→ **What the task asks**: Can the data below be set down again exactly, line for line?

→ **Given information**:
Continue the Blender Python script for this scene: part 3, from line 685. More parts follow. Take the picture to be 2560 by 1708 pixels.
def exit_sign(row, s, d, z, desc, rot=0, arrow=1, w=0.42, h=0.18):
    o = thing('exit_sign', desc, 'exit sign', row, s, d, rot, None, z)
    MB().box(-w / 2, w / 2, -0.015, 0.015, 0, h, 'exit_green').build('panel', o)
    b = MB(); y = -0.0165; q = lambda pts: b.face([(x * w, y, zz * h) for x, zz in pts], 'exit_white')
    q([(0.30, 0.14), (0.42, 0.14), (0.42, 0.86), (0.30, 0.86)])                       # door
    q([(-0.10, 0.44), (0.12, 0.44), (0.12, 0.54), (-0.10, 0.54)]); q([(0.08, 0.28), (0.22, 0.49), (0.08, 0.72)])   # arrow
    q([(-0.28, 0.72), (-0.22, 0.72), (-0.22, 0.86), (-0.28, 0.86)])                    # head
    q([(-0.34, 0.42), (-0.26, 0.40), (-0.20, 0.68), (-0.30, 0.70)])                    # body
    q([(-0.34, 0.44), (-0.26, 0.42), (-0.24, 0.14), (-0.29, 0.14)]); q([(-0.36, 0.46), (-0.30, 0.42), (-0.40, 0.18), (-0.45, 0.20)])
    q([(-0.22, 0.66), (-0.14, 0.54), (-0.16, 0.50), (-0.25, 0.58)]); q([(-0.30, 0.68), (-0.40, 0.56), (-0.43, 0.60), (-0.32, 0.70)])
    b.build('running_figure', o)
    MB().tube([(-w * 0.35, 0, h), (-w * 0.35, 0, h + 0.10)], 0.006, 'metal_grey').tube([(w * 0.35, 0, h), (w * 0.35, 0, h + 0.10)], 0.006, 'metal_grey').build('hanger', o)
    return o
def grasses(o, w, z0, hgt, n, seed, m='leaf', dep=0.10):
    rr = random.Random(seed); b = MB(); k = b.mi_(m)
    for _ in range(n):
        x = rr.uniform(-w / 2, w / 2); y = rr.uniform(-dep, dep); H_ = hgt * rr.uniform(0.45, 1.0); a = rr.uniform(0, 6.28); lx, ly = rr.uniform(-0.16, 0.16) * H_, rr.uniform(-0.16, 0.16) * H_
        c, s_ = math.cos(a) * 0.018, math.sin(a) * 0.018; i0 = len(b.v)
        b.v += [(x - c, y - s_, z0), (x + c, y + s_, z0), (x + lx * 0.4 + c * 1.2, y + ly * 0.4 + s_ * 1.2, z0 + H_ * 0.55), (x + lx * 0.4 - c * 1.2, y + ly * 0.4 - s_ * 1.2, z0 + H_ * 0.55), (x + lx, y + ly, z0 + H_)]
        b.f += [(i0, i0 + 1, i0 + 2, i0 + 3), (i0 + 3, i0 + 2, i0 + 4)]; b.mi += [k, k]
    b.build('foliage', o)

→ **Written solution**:
Continue the Blender Python script for this scene: part 3, from line 685. More parts follow. Take the picture to be 2560 by 1708 pixels.
def exit_sign(row, s, d, z, desc, rot=0, arrow=1, w=0.42, h=0.18):
    o = thing('exit_sign', desc, 'exit sign', row, s, d, rot, None, z)
    MB().box(-w / 2, w / 2, -0.015, 0.015, 0, h, 'exit_green').build('panel', o)
    b = MB(); y = -0.0165; q = lambda pts: b.face([(x * w, y, zz * h) for x, zz in pts], 'exit_white')
    q([(0.30, 0.14), (0.42, 0.14), (0.42, 0.86), (0.30, 0.86)])                       # door
    q([(-0.10, 0.44), (0.12, 0.44), (0.12, 0.54), (-0.10, 0.54)]); q([(0.08, 0.28), (0.22, 0.49), (0.08, 0.72)])   # arrow
    q([(-0.28, 0.72), (-0.22, 0.72), (-0.22, 0.86), (-0.28, 0.86)])                    # head
    q([(-0.34, 0.42), (-0.26, 0.40), (-0.20, 0.68), (-0.30, 0.70)])                    # body
    q([(-0.34, 0.44), (-0.26, 0.42), (-0.24, 0.14), (-0.29, 0.14)]); q([(-0.36, 0.46), (-0.30, 0.42), (-0.40, 0.18), (-0.45, 0.20)])
    q([(-0.22, 0.66), (-0.14, 0.54), (-0.16, 0.50), (-0.25, 0.58)]); q([(-0.30, 0.68), (-0.40, 0.56), (-0.43, 0.60), (-0.32, 0.70)])
    b.build('running_figure', o)
    MB().tube([(-w * 0.35, 0, h), (-w * 0.35, 0, h + 0.10)], 0.006, 'metal_grey').tube([(w * 0.35, 0, h), (w * 0.35, 0, h + 0.10)], 0.006, 'metal_grey').build('hanger', o)
    return o
def grasses(o, w, z0, hgt, n, seed, m='leaf', dep=0.10):
    rr = random.Random(seed); b = MB(); k = b.mi_(m)
    for _ in range(n):
        x = rr.uniform(-w / 2, w / 2); y = rr.uniform(-dep, dep); H_ = hgt * rr.uniform(0.45, 1.0); a = rr.uniform(0, 6.28); lx, ly = rr.uniform(-0.16, 0.16) * H_, rr.uniform(-0.16, 0.16) * H_
        c, s_ = math.cos(a) * 0.018, math.sin(a) * 0.018; i0 = len(b.v)
        b.v += [(x - c, y - s_, z0), (x + c, y + s_, z0), (x + lx * 0.4 + c * 1.2, y + ly * 0.4 + s_ * 1.2, z0 + H_ * 0.55), (x + lx * 0.4 - c * 1.2, y + ly * 0.4 - s_ * 1.2, z0 + H_ * 0.55), (x + lx, y + ly, z0 + H_)]
        b.f += [(i0, i0 + 1, i0 + 2, i0 + 3), (i0 + 3, i0 + 2, i0 + 4)]; b.mi += [k, k]
    b.build('foliage', o)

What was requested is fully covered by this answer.